Expanding Rust Across the Android Ecosystem

Google plans to broaden Rust adoption throughout Android, extending it into:

  • The Android kernel

  • Firmware components

  • Critical system and first-party apps, including:

    • Nearby Presence

    • Message Layer Security (MLS)

    • Chromium components

Chromium has already replaced several core parsers — including PNG, JSON, and web fonts — with Rust-based alternatives that are memory-safe by design.

A Real-World Test: The CrabbyAVIF Vulnerability

Despite Rust’s strong safety guarantees, Google stresses that the language alone is not a universal solution. To illustrate this, the company highlighted a recent “near-miss” flaw, CVE-2025-48530, found in CrabbyAVIF — a Rust-based AVIF image parser implemented with some unsafe code blocks.

The vulnerability involved a linear buffer overflow that could have enabled remote code execution. However:

  • It was caught internally before public release.

  • Android’s Scudo hardened memory allocator rendered it non-exploitable in practice.

The case reinforces Google’s stance that Rust is a foundational component of a defense-in-depth strategy — not a replacement for complementary safety mechanisms like hardened allocators, sandboxing, or exploit mitigation technologies.

A Safer, More Efficient Future for Android Development

Google acknowledges that C and C++ will remain part of the ecosystem for the foreseeable future.
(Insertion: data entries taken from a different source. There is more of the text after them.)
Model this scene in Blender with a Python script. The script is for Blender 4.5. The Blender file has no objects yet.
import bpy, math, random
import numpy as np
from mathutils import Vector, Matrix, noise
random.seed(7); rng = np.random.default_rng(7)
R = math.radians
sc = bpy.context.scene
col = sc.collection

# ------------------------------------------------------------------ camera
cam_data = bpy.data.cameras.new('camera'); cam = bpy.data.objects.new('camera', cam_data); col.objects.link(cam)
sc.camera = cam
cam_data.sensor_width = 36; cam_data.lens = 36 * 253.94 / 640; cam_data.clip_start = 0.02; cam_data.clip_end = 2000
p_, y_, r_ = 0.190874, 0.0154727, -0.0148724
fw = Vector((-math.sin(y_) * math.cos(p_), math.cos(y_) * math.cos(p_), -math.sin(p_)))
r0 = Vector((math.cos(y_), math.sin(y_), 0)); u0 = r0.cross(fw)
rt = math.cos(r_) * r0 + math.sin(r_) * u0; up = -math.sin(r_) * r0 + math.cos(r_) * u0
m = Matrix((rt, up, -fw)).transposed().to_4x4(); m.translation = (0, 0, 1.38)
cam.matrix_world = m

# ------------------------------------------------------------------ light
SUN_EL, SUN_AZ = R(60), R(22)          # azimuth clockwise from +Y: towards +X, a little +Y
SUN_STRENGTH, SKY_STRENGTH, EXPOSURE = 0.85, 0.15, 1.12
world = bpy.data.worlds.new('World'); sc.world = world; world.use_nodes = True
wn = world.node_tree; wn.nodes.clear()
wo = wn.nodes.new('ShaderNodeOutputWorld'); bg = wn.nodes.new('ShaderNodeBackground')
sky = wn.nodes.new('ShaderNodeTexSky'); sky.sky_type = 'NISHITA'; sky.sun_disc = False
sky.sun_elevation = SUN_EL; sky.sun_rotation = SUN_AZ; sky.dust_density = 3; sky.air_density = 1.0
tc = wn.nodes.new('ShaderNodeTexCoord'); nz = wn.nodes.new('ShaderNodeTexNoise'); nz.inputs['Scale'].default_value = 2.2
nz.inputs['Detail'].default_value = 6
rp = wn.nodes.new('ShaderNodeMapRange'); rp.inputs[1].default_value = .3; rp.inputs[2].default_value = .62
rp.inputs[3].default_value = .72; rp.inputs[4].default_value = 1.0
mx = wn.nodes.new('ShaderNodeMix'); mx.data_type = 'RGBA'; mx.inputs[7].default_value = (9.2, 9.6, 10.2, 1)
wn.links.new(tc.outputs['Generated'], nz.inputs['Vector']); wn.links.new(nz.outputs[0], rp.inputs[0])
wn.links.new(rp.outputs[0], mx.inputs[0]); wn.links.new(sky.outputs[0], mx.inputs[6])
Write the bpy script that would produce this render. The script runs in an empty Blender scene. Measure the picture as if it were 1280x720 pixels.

But Rust represents a fundamentally different model: one where developers can build faster while simultaneously reducing entire classes of critical vulnerabilities.

The continued drop in memory safety flaws — from 223 in 2019 to fewer than 50 in 2024, and now below 20% of total vulnerabilities — demonstrates the profound impact of adopting memory-safe languages at scale.

Google’s conclusion is clear: Rust makes Android both more secure and more efficient to develop, marking a major step forward for the platform’s long-term resilience.